Crypto
Blockchain
Web3
Finance

Infrastructure for a Massively Onchain Future

How Radius is defining and building a new world of payments

The internet has revolutionized the way we communicate, interact, and transact with each other. As the internet became more accessible and wide-reaching, digital communications, media, and content exploded to meet user demand. Now, massive amounts of data are created, shared, and consumed around the world and around the clock as the internet provides the foundation for new industries and business models.

However, our financial infrastructure has failed to keep pace with the internet’s speed of technical advancement. While credit cards and real-time payment systems represent significant updates to our retail and wholesale payments infrastructure, their underlying technology is now decades-old. Today’s consumers continue to experience delayed settlement, lack of transparency, and high fees as only marginal improvements to these systems have occurred since their launch. Reliant on dated infrastructure, online payments remain imperfect and limited in functionality.

Blockchain technology and cryptocurrencies have demonstrated the potential to deliver our financial infrastructure a much needed upgrade. Since the release of Satoshi Nakamoto’s famous Bitcoin whitepaper in 2008, the cryptocurrency market has soared to over $2 trillion with tens of billions of dollars worth of assets being transferred on blockchains every day.
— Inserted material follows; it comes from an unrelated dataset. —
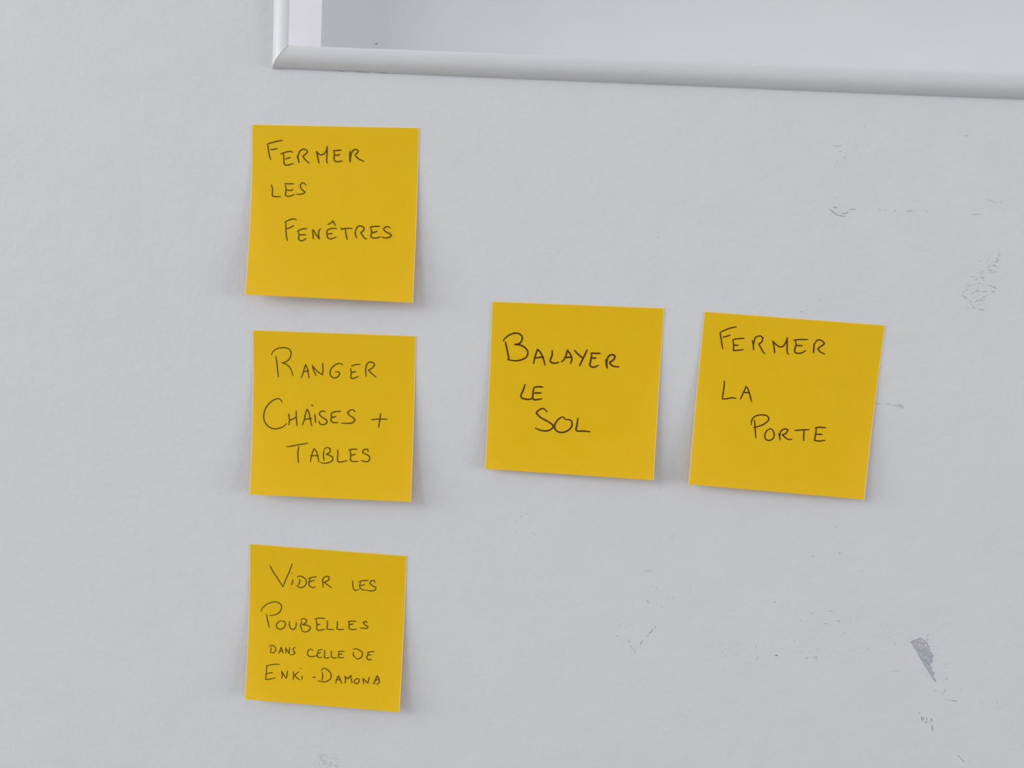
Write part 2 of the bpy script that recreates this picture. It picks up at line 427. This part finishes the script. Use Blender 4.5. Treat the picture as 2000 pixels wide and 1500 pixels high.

Smart contracts, software that securely self-executes transactions based on predefined conditions, have demonstrated how automated and programmatic transactions drive efficiency in existing systems and unlock new capabilities beyond those seen in traditional finance.

While these solutions have the potential to upgrade our dated payment systems, current technology falls short in two key areas:

First, while they have demonstrated the power and potential of smart contract execution environments, conventional blockchain architectures don’t support the transaction volume required for mass adoption. Since these platforms assume that every transaction in the network must be placed into a global order, they force all transactions through a single non-parallelizable consensus process. This compromises scalability, increases computational costs, and drags down settlement speed.

Second, a divide remains between data stored offchain, as in traditional finance, and data stored onchain, as in crypto-native ecosystems. While there are ongoing efforts to bridge this gap, interoperability issues between networks and data sources remain as organizations try to solve control and privacy concerns.

To usher in the next generation of financial and payments infrastructure, both throughput bottlenecks and the ability for onchain data to seamlessly interface with Web2 data must be addressed.

Just as email, chat, and streaming have become ubiquitous aspects of our lives, the future of money demands that transferring value is user-friendly, low-cost, secure, and native to the open internet. By making money move as quickly and cheaply as data, individuals and businesses will be able to deploy new business models that have the power to transform our online experiences.

Realizing this future will require new and better technology. For the onchain economy to be as accessible as today’s internet, it must be powered by infrastructure that is massively scalable, extremely fast, and computationally efficient.

Industrial-grade scale: To realize smart contract execution at scale, transaction volumes must far exceed the capacity of current blockchain systems. We believe that user demand, not technical limitations, should determine a platform’s capacity. Next-gen infrastructure must be able to support tens or hundreds of millions of transactions in parallel, especially as transaction fees decrease and unlock new unseen demand for low-value payments.

Real-time settlement: The internet has made our world faster-moving than ever before, and our payments infrastructure must be able to support this 24/7 economy. While data moves instantly, financial transactions often involve multi-day settlement, leading to higher costs and poor experiences for customers. In the future, money must be able to move at the speed of data while giving users assurances about where and how their funds are being deployed.

Near-zero transaction costs: As with the internet, decreasing costs drive adoption and activity. Our current financial infrastructure often extracts high fees, which are a bad deal for consumers, and price certain activities and payments, such as micropayments, out of the market. While blockchain technology has significantly improved their transaction costs in recent years, even fees on the order of a few cents are cost-prohibitive to the emergence of innovative, smart contract-based business models.

Flexibility: Currently, on and offchain data cannot effectively interoperate. While solutions such as asset tokenization aim to bridge this gap, atomic settlement across assets on new and legacy databases remains a challenge. Data agnosticism allowing interaction with any third party data source would enable flexible atomic smart contract execution between on and offchain networks.

We want to live in a world where money isn’t constrained by infrastructure — a world where value can flow at the speed and convenience of data on the internet — a world where massively scalable smart contract infrastructure allows transacting around the world at a near-zero cost.